E, ainda, recomendou o papa aos novos bispos, “acompanhem por
primeiro, e com paciente solicitude, o seu clero” e “reservem um
acompanhamento especial para todas as famílias, regozijando-se com o seu
amor generoso e encorajando o imenso bem que elas dispensam neste
mundo. Acompanhem sobretudo as mais feridas. Não ‘passem ao largo’
diante da sua fragilidade”.
“Fico alegre por acolhê-los e por poder compartilhar com vocês alguns
pensamentos que vêm ao coração do sucessor de Pedro, quando vejo diante
de mim aqueles que foram ‘pescados’ pelo coração de Deus para guiar o
Seu povo santo”, tinha iniciado o papa.
“Deus os livre de tornar vão tal frêmito, de domesticá-lo e
esvaziá-lo da sua potência ‘desestabilizadora’. Deixem-se
desestabilizar, é bom para um bispo”, disse Francisco.

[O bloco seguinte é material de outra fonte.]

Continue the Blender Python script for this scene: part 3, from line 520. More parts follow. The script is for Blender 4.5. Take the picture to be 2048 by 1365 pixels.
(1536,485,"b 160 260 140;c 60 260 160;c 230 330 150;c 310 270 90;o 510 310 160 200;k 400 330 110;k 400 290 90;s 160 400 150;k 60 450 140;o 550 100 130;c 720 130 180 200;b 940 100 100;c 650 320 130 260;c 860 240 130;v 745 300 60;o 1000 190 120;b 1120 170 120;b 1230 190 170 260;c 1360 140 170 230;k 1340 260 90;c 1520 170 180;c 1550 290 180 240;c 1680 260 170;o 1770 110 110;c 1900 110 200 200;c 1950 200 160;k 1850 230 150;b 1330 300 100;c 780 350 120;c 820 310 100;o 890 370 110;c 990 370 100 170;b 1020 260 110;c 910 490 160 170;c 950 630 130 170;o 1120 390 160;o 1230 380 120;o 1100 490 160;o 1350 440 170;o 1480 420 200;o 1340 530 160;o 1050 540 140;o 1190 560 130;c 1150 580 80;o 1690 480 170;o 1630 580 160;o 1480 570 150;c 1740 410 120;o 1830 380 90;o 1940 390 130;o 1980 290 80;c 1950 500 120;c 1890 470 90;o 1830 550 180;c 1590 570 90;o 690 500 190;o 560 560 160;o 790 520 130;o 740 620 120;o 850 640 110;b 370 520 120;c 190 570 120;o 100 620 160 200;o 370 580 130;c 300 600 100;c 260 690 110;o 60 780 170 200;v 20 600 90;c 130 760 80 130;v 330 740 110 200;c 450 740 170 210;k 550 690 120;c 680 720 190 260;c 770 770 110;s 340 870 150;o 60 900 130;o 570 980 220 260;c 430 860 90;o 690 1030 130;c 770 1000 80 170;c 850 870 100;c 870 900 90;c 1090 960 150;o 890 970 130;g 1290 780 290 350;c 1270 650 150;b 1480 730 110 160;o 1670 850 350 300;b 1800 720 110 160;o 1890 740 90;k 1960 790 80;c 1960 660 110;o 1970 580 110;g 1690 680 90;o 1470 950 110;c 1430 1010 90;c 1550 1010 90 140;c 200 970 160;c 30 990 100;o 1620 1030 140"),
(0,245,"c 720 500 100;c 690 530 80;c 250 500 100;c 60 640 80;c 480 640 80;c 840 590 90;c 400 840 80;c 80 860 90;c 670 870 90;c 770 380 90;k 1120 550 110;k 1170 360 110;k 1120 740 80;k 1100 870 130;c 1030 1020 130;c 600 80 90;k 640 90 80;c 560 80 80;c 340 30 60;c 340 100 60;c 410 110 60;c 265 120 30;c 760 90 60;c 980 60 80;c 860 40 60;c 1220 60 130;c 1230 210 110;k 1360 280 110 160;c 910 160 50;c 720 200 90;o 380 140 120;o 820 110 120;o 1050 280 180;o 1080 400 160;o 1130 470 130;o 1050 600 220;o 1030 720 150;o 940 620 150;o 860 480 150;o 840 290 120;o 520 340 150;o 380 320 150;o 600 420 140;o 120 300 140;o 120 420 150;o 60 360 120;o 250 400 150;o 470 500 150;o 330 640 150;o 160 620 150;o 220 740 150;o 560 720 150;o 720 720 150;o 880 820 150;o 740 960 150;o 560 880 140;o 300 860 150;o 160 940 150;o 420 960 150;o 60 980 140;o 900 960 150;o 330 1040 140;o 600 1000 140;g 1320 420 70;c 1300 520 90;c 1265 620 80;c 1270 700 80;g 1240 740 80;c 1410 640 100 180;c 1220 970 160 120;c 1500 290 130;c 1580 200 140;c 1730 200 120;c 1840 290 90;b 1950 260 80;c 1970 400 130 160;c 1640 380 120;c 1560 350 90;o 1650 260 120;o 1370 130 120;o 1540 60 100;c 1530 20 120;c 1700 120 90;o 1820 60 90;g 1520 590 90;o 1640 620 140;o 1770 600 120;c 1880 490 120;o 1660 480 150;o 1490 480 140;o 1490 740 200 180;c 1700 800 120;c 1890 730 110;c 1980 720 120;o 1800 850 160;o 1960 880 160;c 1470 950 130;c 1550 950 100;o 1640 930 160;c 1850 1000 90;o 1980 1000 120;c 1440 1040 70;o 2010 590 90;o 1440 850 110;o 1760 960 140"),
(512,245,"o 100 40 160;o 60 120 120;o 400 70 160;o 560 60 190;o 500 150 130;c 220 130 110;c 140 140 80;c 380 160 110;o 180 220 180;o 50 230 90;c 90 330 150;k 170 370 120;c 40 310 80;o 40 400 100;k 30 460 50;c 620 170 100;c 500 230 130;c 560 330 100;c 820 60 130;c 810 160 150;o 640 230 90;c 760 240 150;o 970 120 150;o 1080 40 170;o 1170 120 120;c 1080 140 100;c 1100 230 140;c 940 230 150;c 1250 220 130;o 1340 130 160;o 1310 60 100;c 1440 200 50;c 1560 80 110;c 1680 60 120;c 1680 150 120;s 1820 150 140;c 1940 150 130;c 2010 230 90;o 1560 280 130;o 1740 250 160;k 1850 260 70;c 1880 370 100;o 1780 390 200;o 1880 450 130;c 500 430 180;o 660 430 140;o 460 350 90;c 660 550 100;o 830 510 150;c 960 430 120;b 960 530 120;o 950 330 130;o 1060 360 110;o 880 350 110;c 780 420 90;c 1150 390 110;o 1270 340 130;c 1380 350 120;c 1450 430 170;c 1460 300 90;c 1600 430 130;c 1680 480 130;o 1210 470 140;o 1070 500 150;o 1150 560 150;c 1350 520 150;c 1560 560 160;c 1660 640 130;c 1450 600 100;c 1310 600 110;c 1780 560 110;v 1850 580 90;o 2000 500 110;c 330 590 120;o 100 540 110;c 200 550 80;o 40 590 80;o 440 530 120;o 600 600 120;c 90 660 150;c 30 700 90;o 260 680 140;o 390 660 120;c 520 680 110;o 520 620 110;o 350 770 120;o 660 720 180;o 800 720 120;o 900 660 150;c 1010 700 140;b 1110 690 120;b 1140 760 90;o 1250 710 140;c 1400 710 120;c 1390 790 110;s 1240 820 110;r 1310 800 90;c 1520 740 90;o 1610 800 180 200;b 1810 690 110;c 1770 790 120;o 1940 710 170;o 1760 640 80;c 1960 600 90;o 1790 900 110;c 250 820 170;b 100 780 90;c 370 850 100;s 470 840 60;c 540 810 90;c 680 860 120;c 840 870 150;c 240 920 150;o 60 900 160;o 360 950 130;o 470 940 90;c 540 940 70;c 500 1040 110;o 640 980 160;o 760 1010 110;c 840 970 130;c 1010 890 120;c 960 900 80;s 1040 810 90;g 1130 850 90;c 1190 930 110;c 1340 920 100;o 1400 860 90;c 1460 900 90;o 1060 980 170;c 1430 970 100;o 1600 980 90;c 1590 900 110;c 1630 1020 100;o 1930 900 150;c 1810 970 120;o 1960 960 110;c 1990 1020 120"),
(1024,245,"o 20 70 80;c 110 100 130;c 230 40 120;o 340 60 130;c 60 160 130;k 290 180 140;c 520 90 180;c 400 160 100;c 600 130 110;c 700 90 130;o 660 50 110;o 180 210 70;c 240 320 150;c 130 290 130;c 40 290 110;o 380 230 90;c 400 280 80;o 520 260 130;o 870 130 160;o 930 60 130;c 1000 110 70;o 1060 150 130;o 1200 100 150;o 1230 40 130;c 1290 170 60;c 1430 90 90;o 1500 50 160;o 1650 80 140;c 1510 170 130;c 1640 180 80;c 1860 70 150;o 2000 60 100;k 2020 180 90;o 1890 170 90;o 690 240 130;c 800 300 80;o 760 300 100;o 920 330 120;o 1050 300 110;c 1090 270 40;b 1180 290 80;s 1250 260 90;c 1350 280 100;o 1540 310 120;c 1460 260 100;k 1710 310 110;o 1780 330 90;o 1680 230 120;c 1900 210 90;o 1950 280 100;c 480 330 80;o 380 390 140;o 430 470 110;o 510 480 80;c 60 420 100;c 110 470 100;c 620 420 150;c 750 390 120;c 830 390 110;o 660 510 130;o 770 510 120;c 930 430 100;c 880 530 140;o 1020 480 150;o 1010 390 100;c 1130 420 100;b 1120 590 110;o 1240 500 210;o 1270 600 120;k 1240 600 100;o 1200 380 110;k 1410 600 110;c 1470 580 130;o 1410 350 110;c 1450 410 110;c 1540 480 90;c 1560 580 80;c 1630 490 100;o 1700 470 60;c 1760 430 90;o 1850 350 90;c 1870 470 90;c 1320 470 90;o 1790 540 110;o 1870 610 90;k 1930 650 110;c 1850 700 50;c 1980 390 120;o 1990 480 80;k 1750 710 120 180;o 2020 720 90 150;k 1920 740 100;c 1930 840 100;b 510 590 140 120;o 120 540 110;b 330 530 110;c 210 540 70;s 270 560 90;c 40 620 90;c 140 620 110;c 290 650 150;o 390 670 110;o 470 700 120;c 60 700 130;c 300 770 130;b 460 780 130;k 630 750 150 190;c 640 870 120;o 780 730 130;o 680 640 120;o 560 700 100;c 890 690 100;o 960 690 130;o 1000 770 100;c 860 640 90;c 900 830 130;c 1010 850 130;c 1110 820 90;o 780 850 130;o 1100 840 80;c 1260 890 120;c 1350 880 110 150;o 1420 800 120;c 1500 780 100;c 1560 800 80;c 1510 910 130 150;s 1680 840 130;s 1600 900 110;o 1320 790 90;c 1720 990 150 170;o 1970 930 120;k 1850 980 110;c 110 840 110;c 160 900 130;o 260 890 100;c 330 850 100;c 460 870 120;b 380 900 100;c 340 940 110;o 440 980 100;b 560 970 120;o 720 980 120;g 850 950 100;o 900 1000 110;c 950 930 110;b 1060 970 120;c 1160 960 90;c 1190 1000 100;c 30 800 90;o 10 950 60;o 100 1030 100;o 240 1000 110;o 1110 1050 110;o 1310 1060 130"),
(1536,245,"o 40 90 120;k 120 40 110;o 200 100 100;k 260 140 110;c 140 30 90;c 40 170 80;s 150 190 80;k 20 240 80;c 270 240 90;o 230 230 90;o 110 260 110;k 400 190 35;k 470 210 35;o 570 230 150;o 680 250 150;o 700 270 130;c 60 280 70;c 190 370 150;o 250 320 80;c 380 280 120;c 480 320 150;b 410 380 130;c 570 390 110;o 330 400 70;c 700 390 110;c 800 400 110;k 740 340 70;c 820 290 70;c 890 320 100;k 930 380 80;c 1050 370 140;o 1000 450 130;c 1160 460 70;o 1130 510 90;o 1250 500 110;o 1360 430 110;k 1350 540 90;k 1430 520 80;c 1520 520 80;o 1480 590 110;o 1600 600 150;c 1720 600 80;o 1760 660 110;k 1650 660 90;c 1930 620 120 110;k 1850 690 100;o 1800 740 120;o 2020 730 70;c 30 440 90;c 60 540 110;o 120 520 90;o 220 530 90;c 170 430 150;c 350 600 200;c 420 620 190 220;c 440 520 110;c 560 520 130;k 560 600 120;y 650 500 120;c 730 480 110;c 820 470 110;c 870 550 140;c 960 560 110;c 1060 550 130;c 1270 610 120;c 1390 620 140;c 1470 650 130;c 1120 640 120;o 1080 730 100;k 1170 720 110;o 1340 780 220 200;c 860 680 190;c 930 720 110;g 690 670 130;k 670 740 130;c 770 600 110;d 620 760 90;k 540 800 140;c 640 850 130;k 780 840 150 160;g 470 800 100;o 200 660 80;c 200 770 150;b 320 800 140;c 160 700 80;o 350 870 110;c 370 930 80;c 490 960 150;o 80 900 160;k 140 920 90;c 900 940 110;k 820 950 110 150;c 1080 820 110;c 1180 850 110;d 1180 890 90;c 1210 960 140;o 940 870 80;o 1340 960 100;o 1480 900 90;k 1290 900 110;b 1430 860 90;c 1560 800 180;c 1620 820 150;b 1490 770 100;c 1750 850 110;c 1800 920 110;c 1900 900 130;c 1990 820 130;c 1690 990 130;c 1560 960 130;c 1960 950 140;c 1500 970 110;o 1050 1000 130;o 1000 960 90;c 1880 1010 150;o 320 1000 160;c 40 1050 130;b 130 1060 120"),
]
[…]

“Muitos, hoje, se mascaram e se escondem. Eles gostam de construir
personagens e inventar perfis. Tornam-se escravos dos parcos recursos
que recolhem e aos quais se agarram como se bastassem para comprar o
amor que não tem preço. Não suportam o frêmito de se saberem conhecidos
por Alguém que é maior e não despreza o nosso pouco, é mais Santo e não
culpa a nossa fraqueza, é realmente bom e não se escandaliza com as
nossas chagas. Não seja assim para vocês”, concluiu: “Deixem que tal
frêmito percorra vocês. Não removam-nos nem o silenciem”.